J'ai beaucoup aimé cette inversion des rôles: pour une fois, ce sont les femmes qui sont en position de force. Il est néanmoins dommage que leur préoccupation première reste l'enfantement... Avoir autant de pouvoir, de possibilités de s'épanouir et continuer malgré tout à s'enfermer dans le seul rôle de mère, c'est bien désolant!

C'est peut-être bien ce que pense également Adona... En tout cas, à dix-huit ans à peine, elle ne se sent pas prête à s'inscrire au Registre de la Procréation. La façon dont est (mal)traité son frère la révolte également.

 

Quant à Elios, qui a réussi avec son ami Nikolaos à passer les sélections pour le Tournoi de la Procréation, il fomente un plan pour renverser le système, mais lequel? Le jeune homme est prêt à tout mais on se doute que les sentiments vont s'en mêler.

J'ai trouvé judicieuse l'apparition du personnage de Calypso la Parjurée, "tristement célèbre pour sa liaison enflammée avec un de ses hommes de compagnie": on est bien d'accord que ce matriarcat fictif conduit aux mêmes dérives qu'à l'actuel patriarcat de nos sociétés alors que le but idéal est que chacun·e vive libre et épanoui·e.

Nul doute que Elios saura, dans le second tome, rallier Adona à sa cause!

 

Patricia Deschamps, octobre 2025


2. Teneros

Les grands changements se nourrissent de petites actions.

Adona et Elios échouent sur Teneros, l’île des hommes.

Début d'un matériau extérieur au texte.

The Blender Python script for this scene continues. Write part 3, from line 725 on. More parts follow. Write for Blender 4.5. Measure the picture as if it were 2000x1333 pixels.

Prisonnière de ce territoire, Adona découvre qu’elle est la pièce maîtresse d’un plan pour mettre fin à la domination des femmes. De son côté, Elios retrouve enfin les siens : la libération des hommes va pouvoir commencer !

Mais la révolution peut-elle se mettre en marche sans déclencher de guerre ?

Mon avis :

Ce second tome est celui du grand changement: les personnages sont bousculés dans leurs représentations, comme on devrait tous­·toutes l'être à un moment ou un autre de notre vie. Pression familiale, pression sociale: nous sommes tous·toutes "des hommes et des femmes conditionnés depuis l'enfance". Il s'agit ici d'une "haine séculaire, de préjugés et de méfiance réciproque ancrés au plus profond des êtres".

 

Tandis que sur l'île de Teneros, Elios s'efforce de changer le regard d'Adona sur les hommes, Cyrène, enceinte de son Géniteur Nikolaos, commence à l'envisager comme père. Le revirement de personnalité de la jeune femme est moyennement crédible mais nécessaire à l'intrigue: chacune, de son côté, réalise un cheminement personnel menant au "renversement". Adona comprend que tous les hommes ne sont pas des brutes sanguinaires (même s'il en existe, tel le répugnant Mestor et ses sbires). De son côté, Cyrène mesure l'ampleur des règles d'Eudoxie Kanatos, qu'elle admirait tant autrefois: les couples brisés, les familles éclatées, les hommes avilis... tout cet amour et ce bonheur refoulés, interdits au nom de la loi de Sapientia.

 

La taciturne Calypso sortira enfin de l'ombre pour défendre la cause des banni·es aux côtés d'Adonna et Markus alias le Vieux. Bien évidemment, rien ne se passe comme prévu... Adonis est le plus décevant: "complètement corrompu" par sa mère dont il fait les quatre volontés, sa sœur se désole qu'il ne saisisse pas cette opportunité de prendre son destin en main.

 

Ce diptyque m'aura tenue en haleine jusqu'au bout, ne tombant jamais dans la facilité et les clichés. La société que veulent les protagonistes n'est ni un matriarcat ni un patriarcat (également nocif pour les hommes avec ses modèles de "virilité poussée à l'extrême"): simplement une société plus juste et égalitaire dans laquelle chacun·e puisse trouver sa place, quel que soit son genre.